While it won’t work on a Rollieflex, one possible benefit to all the medium format cameras with interchangeable backs (Hasselblad, Mamiya RB67, various Bronicas, etc.) is you could have an N back, and N+1 back, and N-1, and so on, and just attach the back appropriate to the shot. It does mean that it would probably take longer to finish out a roll and get to developing.

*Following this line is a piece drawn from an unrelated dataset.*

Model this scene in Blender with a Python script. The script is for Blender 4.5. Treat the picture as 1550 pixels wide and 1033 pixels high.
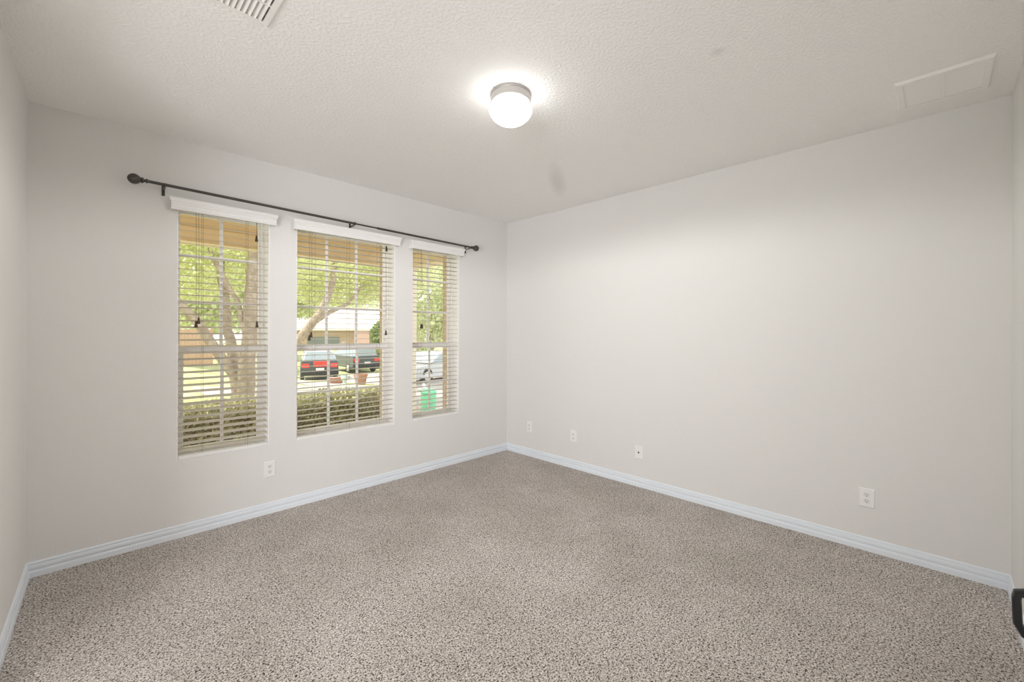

As far as cutting the film before developing. Take a look a several rolls of processed film from your camera and look at how consistent spacing is from frame to frame, and from the beginning of the film to the first frame. Then look at the existing frame spacing and consider that your margin of error. If frame spacing is very very consistent (lay several uncut film strips over each other, and remember spacing errors are cumulative, so look closest at the last few frames) then what you could do is to shoot and develop a test strip. Then after developing rather than cutting the frames apart, just cut a small wedge on one side where the gap between frames is. Then use that as a cutting template to tape it flat to a table or flat surface with the freshly exposed roll beneath it. Feel for the wedges in the dark and with a razor start a marker cut at each wedge, remove the template and finish each cut, then develop each.
Realistically, there is probably a 1 in 1000 chance your camera is that accurate and a 1 in 100 chance you could do all that in the dark without messing things up (the gaps on my medium format cameras are always around 5-7 mm). Add in the fact that undeveloped, 120 film is tightly coiled, so processing flat in a tray probably wouldn’t work, and it seems like a hopeless quest.